EXERCISE DESCRIPTION: Locate and copy each line in the data that contains the word "from".

DATASET SECTION:
= = = = =

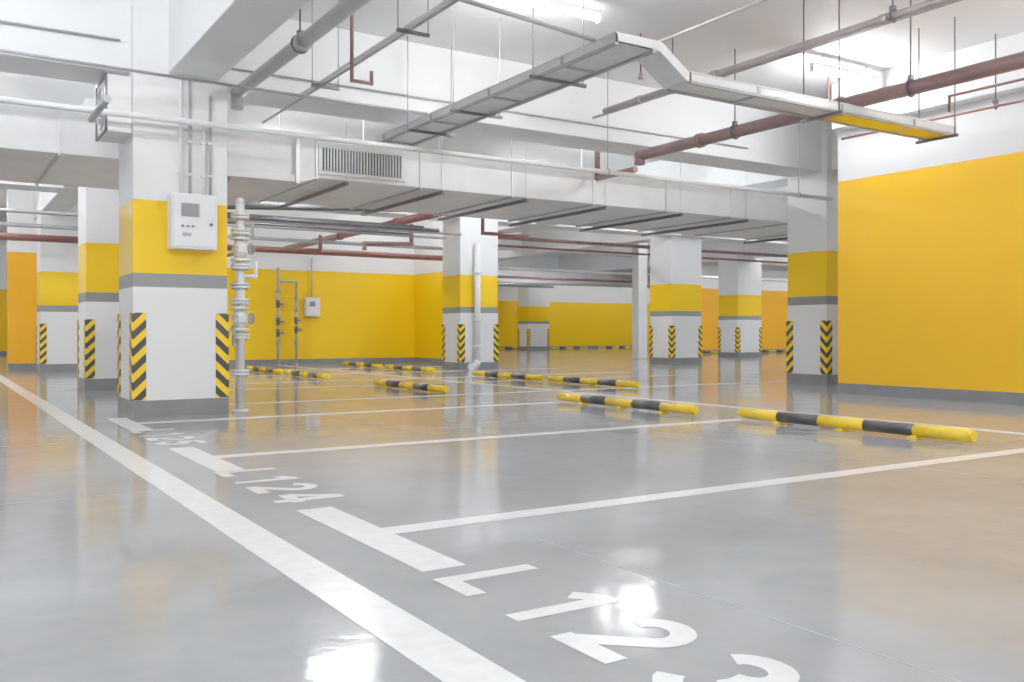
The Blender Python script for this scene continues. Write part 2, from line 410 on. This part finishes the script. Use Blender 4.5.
ohpipe([(9.36,16.3,3.62),(9.36,27.8,3.62)],.09,M_RED,'red fire main behind the duct',(1,3.5,7))
ohpipe([(9.2,16.3,3.5),(7.5,16.3,3.4),(4.0,16.3,3.2)],.045,M_HANG,'dark branch pipe behind the duct')
ohpipe([(9.36,19.0,3.5),(9.36,19.0,3.05),(8.2,19.0,3.0),(8.2,19.0,2.85)],.05,M_REDG,'rust-coloured bent pipe below the fire main')
ohpipe([(8.6,22.8,3.55),(8.6,22.8,3.15),(6.8,22.8,3.1),(6.8,25.0,3.1)],.05,M_RED,'rust-coloured bent pipe below the fire main')
ohpipe([(10.2,17.2,3.5),(10.2,17.2,3.18),(11.4,17.2,3.18)],.04,M_RED,'rust-coloured bent pipe below the fire main')
for x0,x1,y,z,m_,r_ in ((3.2,8.9,16.8,3.12,M_HANG,.04),(3.2,8.9,17.5,3.26,M_HANG,.03),(3.2,8.9,18.2,3.18,M_HANG,.025),(3.6,11,19.6,3.42,M_PINK,.04),(-7.9,11,20.4,3.4,M_PIPEG,.04),(-7.9,13.9,25.4,3.35,M_RED,.09),(-7.9,13.9,23.5,3.45,M_PIPEG,.05)):
    ohpipe([(x0,y,z),(x1,y,z)],r_,m_,'long pipe crossing below the ceiling')
for x0,x1,y,z,m_,r_ in ((14.2,38,24.0,3.95,M_REDG,.06),(14.2,38,24.5,3.75,M_RED,.04),(15.3,50,30.0,3.5,M_PIPEW,.06),(15.3,29.5,34.5,3.5,M_REDG,.06),(15.3,29.5,36,3.4,M_PIPEW,.08),(15.3,29.5,42,3.6,M_PIPEG,.09)):
    ohpipe([(x0,y,z),(x1,y,z)],r_,m_,'distant pipe crossing below the ceiling')
ohpipe([(3.4,7.3,4.1),(5.64,7.3,3.94)],.022,M_PIPEG,'thin grey conduit joining the cable tray')
ohpipe([(1.55,11.3,3.42),(1.55,10.2,3.42)],.04,M_PIPEG,'short grey trunking beside the column')
ohpipe([(3.2,11.585,4.32),(12.4,11.585,4.32)],.014,M_PIPEG,'thin grey conduit clipped to the beam face')
ohpipe([(-7.9,11.585,4.45),(1.9,11.585,4.45)],.016,M_PIPEG,'thin grey conduit clipped to the beam face')
ohpipe([(3.85,2.3,3.92),(3.85,11.0,3.92)],.024,M_PIPEW,'slender pale conduit hung beside the grey pipe')
ohpipe([(3.95,2.3,3.95),(3.95,12.7,3.95)],.016,M_PIPEG,'thin grey conduit beside the pale one')
ohpipe([(3.7,8.9,5.08),(3.7,8.9,3.62),(3.92,8.9,3.62),(3.92,8.9,3.75)],.02,M_REDG,'thin reddish pipe drop with a small hook')
ohpipe([(7.4,2.3,4.5),(7.4,11.5,4.5)],.018,M_PIPEG,'thin grey conduit under the ceiling')
ohpipe([(-7.9,10.7,3.95),(3.1,10.7,3.87),(5.5,10.7,3.87)],.018,M_PIPEG,'thin grey conduit crossing beside the beam')
ohpipe([(10.9,2.3,4.0),(10.9,6.8,4.0),(10.9,6.8,3.8)],.018,M_RED,'thin red branch pipe with a drop')
for yy in (5.2,7.9,10.2):
    g=G(); g.box(3.74,4.08,yy-.018,yy+.018,3.86,3.892,M_HANG)
    for xx in (3.75,4.07): g.cyl((xx,yy,3.86),(xx,yy,5.09),.007,M_PIPEG,8)
    g.done('pipe_hanger',label='small trapeze hanger under two conduits',cat='hanger',group='conduit hangers')
for xx,yy,zz,r_ in ((9.8,6.6,3.9,.1),(9.8,9.4,3.9,.1),(8.6,6.0,4.35,.06),(8.6,9.4,4.35,.06),(3.25,9.2,4.0,.09),(3.25,5.5,4.0,.09),(12.3,7.0,4.1,.035)):
    g=G(); g.torus((xx,yy,zz),(0,1,0),r_,.012,M_HANG,18,6); g.box(xx-.03,xx+.03,yy-.025,yy+.025,zz+r_,zz+r_+.05,M_HANG); g.cyl((xx,yy,zz+r_+.02),(xx,yy,5.09),.010,M_HANG,8)
    g.done('pipe_clamp',label='dark pipe clamp on a threaded rod',cat='pipe clamp',group='pipe clamps')
for xx in (-2.5,0.6,8.9,13.3):
    g=G(); g.torus((xx,11.2,3.5),(1,0,0),.045,.01,M_PIPEG,14,6); g.cyl((xx,11.2,3.54),(xx,11.2,5.09),.008,M_PIPEG,8)
    g.done('pipe_clamp',label='small clamp holding the pale conduit',cat='pipe clamp',group='pipe clamps')

# ------------------------------------------------------------ fluorescent lamps
l0=empty('ceiling_lamp',(6.2,8.9,4.8),'slim white fluorescent batten lamp hung from ceiling','ceiling lamp','fluorescent lamps')
g=G(); g.box(5.45,6.95,8.86,8.94,4.905,4.95,M_WHITE,.008); g.cyl((5.7,8.9,4.95),(5.7,8.9,5.09),.01,M_PIPEW,8); g.cyl((6.7,8.9,4.95),(6.7,8.9,5.09),.01,M_PIPEW,8)
g.box(5.45,5.48,8.87,8.93,4.81,4.91,M_WHITE); g.box(6.92,6.95,8.87,8.93,4.81,4.91,M_WHITE)
g.done('housing',parent=l0)
G().cyl((5.48,8.9,4.86),(6.92,8.9,4.86),.036,M_LAMP,14).done('lamp_tube',parent=l0,label='glowing white tube')
pos=[]
for X_ in (-5,0.6,6.2,11.6): 
    for Y_ in (-3,0.0,4.5,8.9): pos.append((X_,Y_))
for X_ in (-5,0.6,6.3,12.6,17.6,24,30.5,38,46):
    for Y_ in (13.2 if X_ in (17.6,24) else 15.2,19.4,25.2): pos.append((X_,Y_))
for X_ in (17.6,24,30.5,38,46): pos+= [(X_,9.5)]
for X_ in (30.5,38,46): pos+= [(X_,29.3)]
for X_ in (17.6,24): pos+=[(X_,33.4),]
for X_ in (17.6,24,28.5,33,38,43): pos+=[(X_,43.3)]
for X_ in (-5,0.6): pos+=[(X_,32),(X_,42)]
for p_ in pos:
    if p_==(6.2,8.9): continue
    dup(l0,(p_[0],p_[1],4.8))

# ------------------------------------------------------------ wall and column fittings
bx=empty('electrical_box',(2.68,11.36,2.0),'white metal electrical box with meter window on the column','electrical box')
G().box(2.40,2.94,11.24,11.455,2.0,2.66,M_BOX,.015).done('body',parent=bx)
G().box(2.43,2.91,11.225,11.24,2.03,2.63,M_BOX,.006).done('door',parent=bx)
g=G(); g.box(2.515,2.725,11.217,11.226,2.385,2.545,M_PIPEG,.003); g.box(2.53,2.71,11.212,11.218,2.40,2.53,M_GLASSY); 
g.done('meter_window',parent=bx,label='dark framed meter window')
G().box(2.53,2.63,11.218,11.226,2.15,2.19,M_PIPEG).done('nameplate',parent=bx,label='small grey plate')
for xx,zz in ((2.53,2.27),(2.59,2.27),(2.65,2.27)): G().cyl((xx,11.226,zz),(xx,11.212,zz),.014,M_RED if xx<2.55 else M_HANG,10).done('button',parent=bx,label='small round push button')
G().cyl((2.86,11.225,2.3),(2.86,11.2,2.3),.02,M_HANG,10).done('latch',parent=bx,label='round dark latch')
for i,(xx,zt_) in enumerate(((2.55,4.08),(2.66,4.08),(2.82,3.6),(2.90,3.9))):
    g=G(); g.pipe([(xx,11.42,2.66),(xx,11.42,zt_)],.018,M_PIPEG if i%2 else M_PIPEW,10)
    for zz in (2.9,3.3): g.box(xx-.03,xx+.03,11.40,11.458,zz,zz+.03,M_GALV)
    g.done('conduit',label='thin metal conduit rising from the electrical box',cat='conduit',group='column conduits')
fan=empty('wall_fan',(1.86,11.9,3.3),'grey box fan fixed to the column side','fan')
G().box(1.74,2.015,11.5,12.2,3.35,4.02,M_DUCT,.01).done('housing',parent=fan)
g=G()
for z_ in (3.35,3.99): g.box(1.72,1.745,11.48,12.22,z_,z_+.03,M_HANG)
for y_ in (11.48,12.19): g.box(1.72,1.745,y_,y_+.03,3.35,4.02,M_HANG)
g.done('frame',parent=fan,label='dark rim of the fan box')
g=G(); g.torus((1.735,11.85,3.69),(1,0,0),.25,.02,M_PIPEG); g.torus((1.735,11.85,3.69),(1,0,0),.14,.01,M_PIPEG)
for a in range(4):
    an=a*math.pi/4; dy=.25*math.cos(an); dz=.25*math.sin(an); g.cyl((1.73,11.85-dy,3.69-dz),(1.73,11.85+dy,3.69+dz),.007,M_PIPEG,6)
g.done('fan_grille',parent=fan)

def riser(x,y,h,r,m,lab,flz,valves,vm=None,k=1.0):
    vm=vm or M_BRASS
    e=empty('standpipe',(x,y,0),lab,'pipe','standpipes')
    g=G(); g.cyl((x,y,0),(x,y,h),r,m,18); g.cyl((x,y,0),(x,y,.03),r*1.9,m,18); g.ball((x,y,h),r*1.1,m)
    g.done('pipe',parent=e)
    for z in flz:
        g=G(); g.cyl((x,y,z-.035),(x,y,z-.004),r*1.85*k,m,18); g.cyl((x,y,z+.004),(x,y,z+.035),r*1.85*k,m,18)
        for k_ in range(6):
            a=k_*math.pi/3; rr=r*1.55*k; g.cyl((x+rr*math.cos(a),y+rr*math.sin(a),z-.05),(x+rr*math.cos(a),y+rr*math.sin(a),z+.05),r*.16,M_BRASS,6)
        g.done('flange',parent=e)
    for z in valves:
        g=G(); g.cyl((x,y,z-r*2.2),(x,y,z),r*1.1,vm,16,r*1.8*k); g.cyl((x,y,z),(x,y,z+r*2.2),r*1.8*k,vm,16,r*1.1)
        g.cyl((x,y,z-r*2.7),(x,y,z-r*2.2),r*2*k,vm,18); g.cyl((x,y,z+r*2.2),(x,y,z+r*2.7),r*2*k,vm,18)
        g.box(x-r*1.1,x+r*1.1,y-r*2.1*k,y+r*.5,z-r*.8,z+r*.8,vm,.006)
        g.cyl((x,y,z),(x+.10,y-.12,z),r*.6,vm,12); g.done('valve',parent=e)
        g=G(); c=Vector((x+.105,y-.126,z)); ax=Vector((.64,-.77,0)); g.torus(c,ax,.058*k,.012,M_BRASS)
        for k_ in range(3):
            a=k_*math.pi/3; pv=(Vector((.77,.64,0)).normalized()*math.cos(a)+Vector((0,0,1))*math.sin(a))*.058*k; g.cyl(c-pv,c+pv,.007,M_BRASS,6)
        g.done('handwheel',parent=e)
    return e
rz=riser(3.33,11.65,2.66,.055,M_PIPEW,'pale vertical water pipe with valves beside the column',(.5,.96,1.40,1.6,1.84,2.28,2.48),(1.18,2.06),M_PIPEW,1.1)
G().pipe([(3.33,11.65,1.72),(3.50,11.56,1.72),(3.50,11.56,1.92)],.026,M_PIPEW,10).done('side_outlet',parent=rz)
G().pipe([(3.33,11.65,2.38),(3.46,11.56,2.38),(3.46,11.56,2.2)],.022,M_PIPEG,10).done('side_outlet',parent=rz)
G().pipe([(3.33,11.65,.85),(3.22,11.55,.85),(3.22,11.55,1.1)],.02,M_PIPEG,10).done('side_outlet',parent=rz)
riser(9.15,27.9,3.0,.042,M_PIPEG,'grey vertical pipe with dark valves on the yellow wall',(.7,1.5,2.3),(1.0,1.35,1.9),M_VALVE,1.0)
lk=riser(9.75,27.95,2.4,.038,M_PIPEG,'grey vertical pipe with dark valves on the yellow wall',(.7,1.7,2.1),(1.1,1.4),M_VALVE,1.0)
G().pipe([(9.2,27.9,2.6),(9.75,27.9,2.6),(9.75,27.95,2.4)],.034,M_PIPEG).done('link_bend',parent=lk)
b2=empty('electrical_box',(10.35,28.15,1.55),'small white electrical box on the yellow wall','electrical box')
G().box(10.12,10.58,28.05,28.295,1.53,2.13,M_BOX,.015).done('body',parent=b2)
G().box(10.17,10.53,28.035,28.05,1.58,2.08,M_BOX,.006).done('door',parent=b2)
G().box(10.22,10.40,28.02,28.036,1.85,2.0,M_GLASSY).done('meter_window',parent=b2,label='dark meter window')
ohpipe([(10.35,28.2,2.14),(10.35,28.2,3.4)],.025,M_PIPEG,'thin conduit above the small electrical box',name='conduit')
dp=empty('drain_pipe',(12.75,21.4,0),'pale drain pipe down the column face with bent foot','pipe')
g=G(); g.cyl((12.55,21.45,.2),(12.55,21.45,3.4),.085,M_PIPEW,18); g.ball((12.55,21.45,.2),.1,M_PIPEW); g.cyl((12.55,21.45,.2),(12.35,21.2,.1),.1,M_PIPEW,18); g.cyl((12.35,21.2,.1),(12.1,21.0,.1),.1,M_PIPEW,18)
g.done('pipe',parent=dp)
for zz in (.6,1.3,2.6): G().cyl((12.55,21.45,zz),(12.55,21.45,zz+.08),.11,M_PIPEW,18).done('pipe_collar',parent=dp)
for xx in (8.2,12.1,16.4):
    g=G(); g.cyl((xx,9.6,5.09),(xx,9.6,4.55),.012,M_RED,8); g.cyl((xx,9.6,4.55),(xx,9.6,4.5),.025,M_BRASS,10); g.cyl((xx,9.6,4.5),(xx,9.6,4.47),.04,M_BRASS,12)
    g.done('sprinkler',label='small sprinkler head on a red drop pipe',cat='sprinkler',group='sprinklers')

# ------------------------------------------------------------ world and camera
w=bpy.data.worlds.new('world'); sc.world=w; w.use_nodes=True
w.node_tree.nodes['Background'].inputs[0].default_value=(1,1,1,1); w.node_tree.nodes['Background'].inputs[1].default_value=0.3
cd=bpy.data.cameras.new('camera'); co=bpy.data.objects.new('camera',cd); COL.objects.link(co)
co.location=(0,0,1*S); co.rotation_euler=(math.radians(90),0,math.radians(-32.5))
cd.sensor_width=36; cd.lens=915/1024*36; cd.shift_y=-8/1024; cd.clip_end=200
sc.camera=co
for o in bpy.data.objects:
    if 'w' in o: del o['w']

= = = = =

RESPONSE TO THIS EXERCISE:
The Blender Python script for this scene continues. Write part 2, from line 410 on. This part finishes the script. Use Blender 4.5.
l0=empty('ceiling_lamp',(6.2,8.9,4.8),'slim white fluorescent batten lamp hung from ceiling','ceiling lamp','fluorescent lamps')
    g.done('conduit',label='thin metal conduit rising from the electrical box',cat='conduit',group='column conduits')